Your In-house Keywording Is Just Fine – Or Is It?

Keywording in-house, rather than using an outsourced solution, is often a good fit.  To make it even better, consider having your work audited.  It will keep your keywording in line with industry trends, and highlight areas for improvement.

Whilst in-house keywording teams have the advantage of learning the exact idiosyncrasies and nuances of the system being used, there is a danger that the system itself can be left behind by what is happening elsewhere in the world of metadata, or can become too well suited to people inside the organisation, rather than the general public.
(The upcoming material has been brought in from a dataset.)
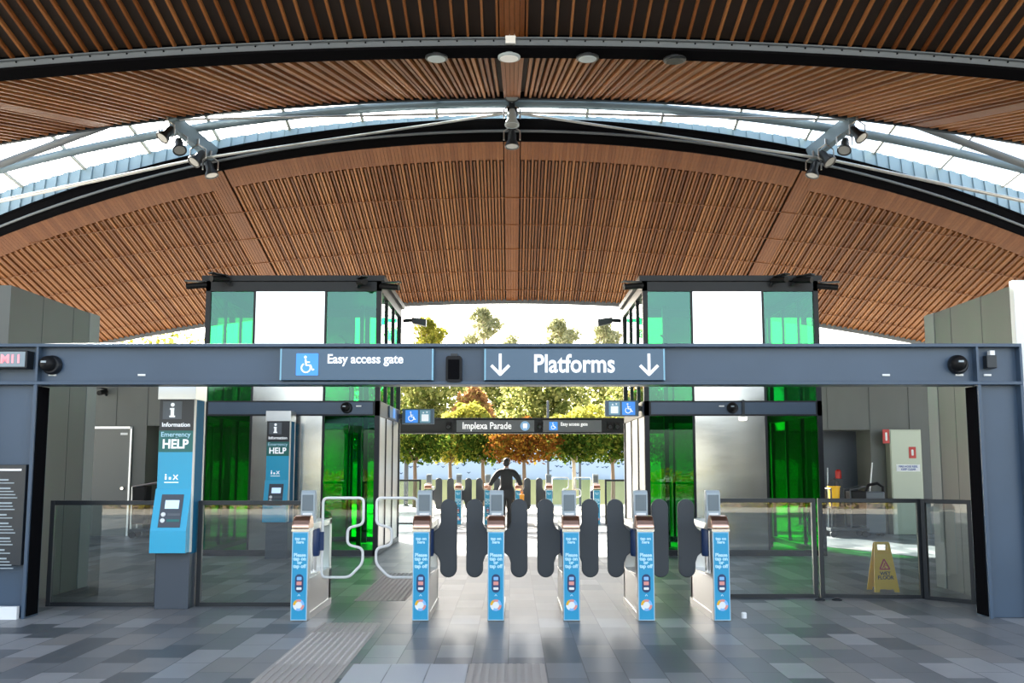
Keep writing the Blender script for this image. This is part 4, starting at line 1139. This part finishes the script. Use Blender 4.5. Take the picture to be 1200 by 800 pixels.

In celebrity keywording, for instance, there is a trend towards including designer labels in clothing descriptions.  If your keywording doesn’t follow that trend, you may find yourself being eclipsed by competitors.  With stock keywording there has been a trend towards more conceptual words, and tighter keywording to better-focus search results.



It should be remembered that as an image or video library grows and changes, so do its keywording and metadata requirements.  A library of 10,000 items is a totally different beast from one which is 200,000 in size, where more elaborate systems are called for.  Customers’ requirements will also change over time, as will the standard of keywording being offered by your competitors – sales can suffer dramatically if you don’t keep up with these changes.
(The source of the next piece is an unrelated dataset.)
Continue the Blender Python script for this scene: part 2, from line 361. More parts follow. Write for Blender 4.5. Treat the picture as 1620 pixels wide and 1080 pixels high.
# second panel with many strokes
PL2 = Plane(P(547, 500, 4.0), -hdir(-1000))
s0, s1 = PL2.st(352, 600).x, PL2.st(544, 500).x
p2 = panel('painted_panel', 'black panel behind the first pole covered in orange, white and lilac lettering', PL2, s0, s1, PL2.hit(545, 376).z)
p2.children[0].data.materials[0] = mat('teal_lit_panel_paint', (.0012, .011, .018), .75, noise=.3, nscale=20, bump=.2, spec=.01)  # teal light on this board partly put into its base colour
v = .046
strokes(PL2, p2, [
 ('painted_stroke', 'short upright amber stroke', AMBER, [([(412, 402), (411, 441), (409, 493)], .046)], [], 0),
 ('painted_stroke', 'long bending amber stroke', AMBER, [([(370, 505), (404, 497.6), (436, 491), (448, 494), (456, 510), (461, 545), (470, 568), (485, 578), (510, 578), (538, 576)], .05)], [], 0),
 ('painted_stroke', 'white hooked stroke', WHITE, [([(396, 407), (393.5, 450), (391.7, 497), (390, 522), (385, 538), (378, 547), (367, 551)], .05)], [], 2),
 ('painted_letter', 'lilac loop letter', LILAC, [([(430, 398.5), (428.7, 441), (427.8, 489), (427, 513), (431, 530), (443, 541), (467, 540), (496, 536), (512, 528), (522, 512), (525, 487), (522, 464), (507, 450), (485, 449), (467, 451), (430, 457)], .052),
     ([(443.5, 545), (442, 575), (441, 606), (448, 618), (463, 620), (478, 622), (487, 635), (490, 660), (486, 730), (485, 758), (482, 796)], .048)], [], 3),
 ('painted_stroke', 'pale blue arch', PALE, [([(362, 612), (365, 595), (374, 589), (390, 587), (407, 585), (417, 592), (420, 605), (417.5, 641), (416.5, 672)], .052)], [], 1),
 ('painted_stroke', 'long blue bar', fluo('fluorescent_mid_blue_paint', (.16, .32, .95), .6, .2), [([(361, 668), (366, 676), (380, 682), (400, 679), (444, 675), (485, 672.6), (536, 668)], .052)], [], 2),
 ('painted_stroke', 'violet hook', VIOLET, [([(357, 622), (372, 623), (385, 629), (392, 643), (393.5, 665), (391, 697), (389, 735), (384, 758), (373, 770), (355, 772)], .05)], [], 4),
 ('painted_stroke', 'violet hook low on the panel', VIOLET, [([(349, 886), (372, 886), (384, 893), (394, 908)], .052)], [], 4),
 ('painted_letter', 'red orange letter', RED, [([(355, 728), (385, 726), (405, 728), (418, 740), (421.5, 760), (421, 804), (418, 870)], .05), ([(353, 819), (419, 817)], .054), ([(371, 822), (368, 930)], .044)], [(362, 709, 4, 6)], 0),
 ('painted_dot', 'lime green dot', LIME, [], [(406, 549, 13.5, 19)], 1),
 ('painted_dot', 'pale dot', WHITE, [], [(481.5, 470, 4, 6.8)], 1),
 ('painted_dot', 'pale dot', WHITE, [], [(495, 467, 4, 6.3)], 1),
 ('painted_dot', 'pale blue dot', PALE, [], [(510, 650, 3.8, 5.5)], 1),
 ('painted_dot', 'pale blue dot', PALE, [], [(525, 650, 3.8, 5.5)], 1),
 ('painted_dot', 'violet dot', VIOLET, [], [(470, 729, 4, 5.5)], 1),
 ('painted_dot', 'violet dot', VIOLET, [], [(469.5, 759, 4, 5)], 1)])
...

You may also find that at some point you want to submit to larger image and video aggregators such as Getty Images, Alamy, Corbis or Framepool.  If so, the in-house system you are using may be well off the mark for meeting the requirements of these companies – in fact that’s almost guaranteed.

With particularly small teams of keyworders – down to a single part-timer for instance – there is a danger of capture and keywording drift.  What that boils down to is that the person keywording, left to their own devices, decides entirely what should be done for better or worse and that standard may not be what was originally envisaged.  Worse, there can be drift in the way keywording is carried out, the vocabulary being used and so on, so that keywording in older parts of the archive is totally out of step with newer parts.

In all of these cases, the best way to stay on track, and get the keywording you need, is to get someone from the outside to look at what you are doing, sample various parts of the archive and report back.  If everything is humming along nicely then it’s good to know that.  It’s even more important to know about the problems so you can address them before throwing more money down the drain on inadequate work.

And because the critique is coming from outside the organisation, it is likely to be an easier message to deliver to colleagues who you also regard as friends.

Perhaps you already know of a metadata professional who can audit your keywording for you.  If not, try talking to keywording outsource companies and see if they will do an audit for you.